2019/11/20
後藤由紀子 「hal」店主
『おいしい時間』アノニマ・スタジオ
高橋みどり/著
きちんと食べている人が好き。
精神的にも安定している人が多いように思う。
空腹時に語尾が強くなる人はいるけれど満腹時に不機嫌な人は少ないもの。
みどりさんは著書はじめスタイリングされている写真を長年拝見し続けてきた憧れのかた。
手がけるお仕事は食卓の中に、ちゃんと生活臭がして、
お茶や料理の香りまでも伝わってくるような体温を感じる。
日々きちんと暮らしきちんと食べていることが自然ににじみ出ているのだと思う。
1日の流れの中で軸となるのは食の時間。
その時間がおいしくたのしいときであることの大切さを、シーンごとにご紹介。
朝はお茶で始まりお茶で終わる。
どんなに忙しくても簡単な朝ごはんを食べ、体の調子を整えてその日ちゃんと動くための準備の時間ととらえている。
じゃこのおにぎりの写真がとても美味しそうな握り具合だった。
早速明日の朝、真似してみよう。
ふだんの食卓はご馳走ではなく旬のものをシンプルに楽しんでいるところも好き。
お茶についても、きめきめの作法で淹れるのではなく、みどりさんなりの端折り方と欠かせないポイントを読み、
端折りっぱなしの私は「それでも大丈夫よ」と言ってもらえているような安心感に包まれる。
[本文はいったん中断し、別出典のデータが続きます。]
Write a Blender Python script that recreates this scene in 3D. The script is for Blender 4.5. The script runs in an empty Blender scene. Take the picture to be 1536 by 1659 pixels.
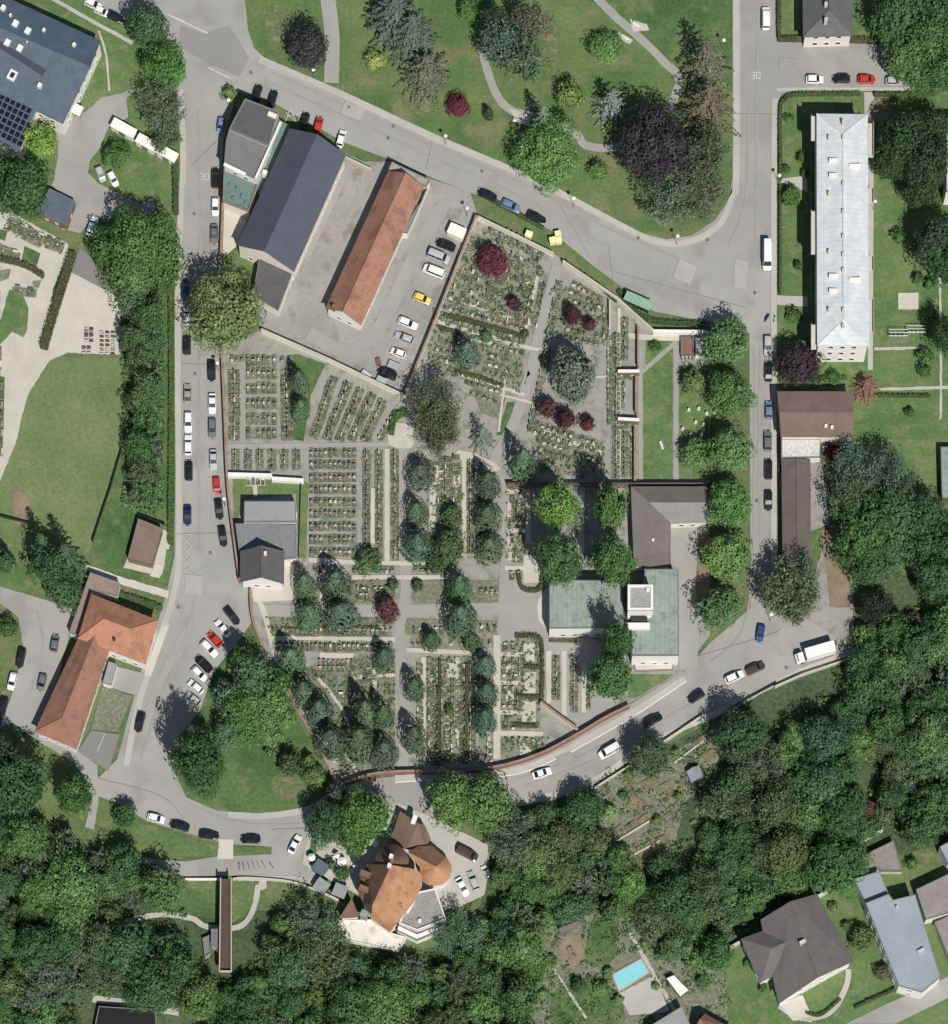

10年先にいるそんな素敵な先輩の存在は財産だなーとしみじみ思う。
著書1冊目に登場する器を今もなお愛用されている。
長年かけて育ててきた器や道具は説得力がある。
どれもが過剰なデザインのものではなく実用性も伴っている。
器がかけても継いだり継がなかったり、その辺のゆるさもありがたい。
きっと買い物する先も同じパン屋さんだったりお茶屋さんだったり
長年かけて、お気に入りのものを選んでこられたんだろう。
派手さはないけれど、雰囲気がありしっくりくる。
その加減がとても心地いい。
誰にでも平等に与えられている食の時間。
「ただおなか一杯になればいい」という人もいれば「毎回楽しみ」という人もいる。
それはきっと十人十色でどれもが正解で、ちなみに私は後者。
類は友を呼びともいうべく、周りにはそんな人ばかりでありがたい。
ここ数年の暮らしに加わった黒磯の時間では都会にはないおおらかな暮らしがあるとのこと。
ご夫婦のお人柄も手伝って、お仲間もいる。
そんな変化をも自然な流れとして楽しんでいる姿勢は見習っていきたいなーと思う。
お母様の本棚の中もご紹介されていて、沢村貞子さんの「私の献立日記」について
「記録された献立の向こうには家族を思う気持ちを。仕事をしながらもきちんと毎日の料理を作る姿勢からは仕事する女性の生き方を自分というものさしを持つ大切さ、年を重ねていくことの覚悟をも感じます」
と書かれてあり、また私も読み返してみようと思った。
さて、今現在の私はこの本をどんな風に思うのだろう。